Feltis and Russell are planning a pizza spinning competition and have their chefs practising. They are also going to make pre-baked shells for the kids to throw, says Feltis. The competitions give everyone something to talk about, but Feltis says it’s the quality of the food that keeps people coming back.

“We got really lucky in this shop. When we first opened the doors, I’d been making dough for 10 years at Oscar’s, but I thought it was only at 80 per cent of where it needed to be. Then Natanael [Gammarota], our head dough maker, walked in the door. He had broken English but he was a pizza chef from Italy and he needed a job. The evolution of the dough since he’s taken over has been phenomenal.”

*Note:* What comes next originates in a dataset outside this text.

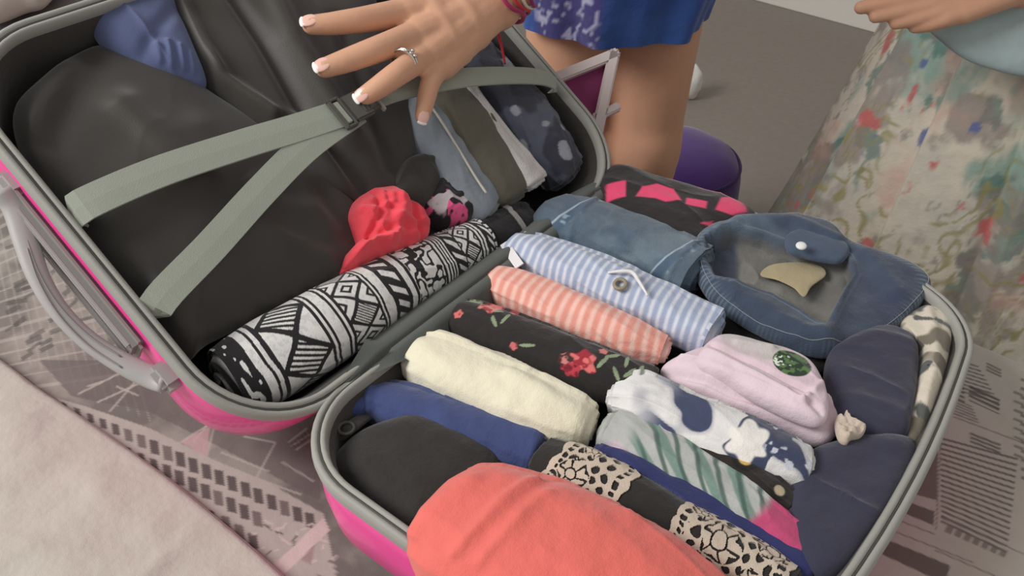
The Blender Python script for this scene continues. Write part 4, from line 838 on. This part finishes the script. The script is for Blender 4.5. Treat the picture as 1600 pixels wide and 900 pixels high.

Feltis and Russell keep their servers well trained on where ingredients are coming from. Opening during a recession in a location that failed three times, Feltis says they knew it was important to have the quality and value for the dollar. He knows 220 seats is a lot to fill, and while quick, tasty and affordable is the vision, at the end of the day, PIE is a high-end pizzeria and the pizzas do cost a little bit more, he says. Originally, Feltis gravitated towards fine dining to make the kind of food he wanted to, but now that high-end food is becoming more socially widespread and acceptable, he can source and sell high-quality food in a more casual atmosphere. Aside from great taste, PIE is certain to grow a reputation for the unusual – the new menu will feature a $100 foie gras pizza. Whether or not anyone coughs up the cash for that extravagant pie, it’s another sure-fire way to get people talking.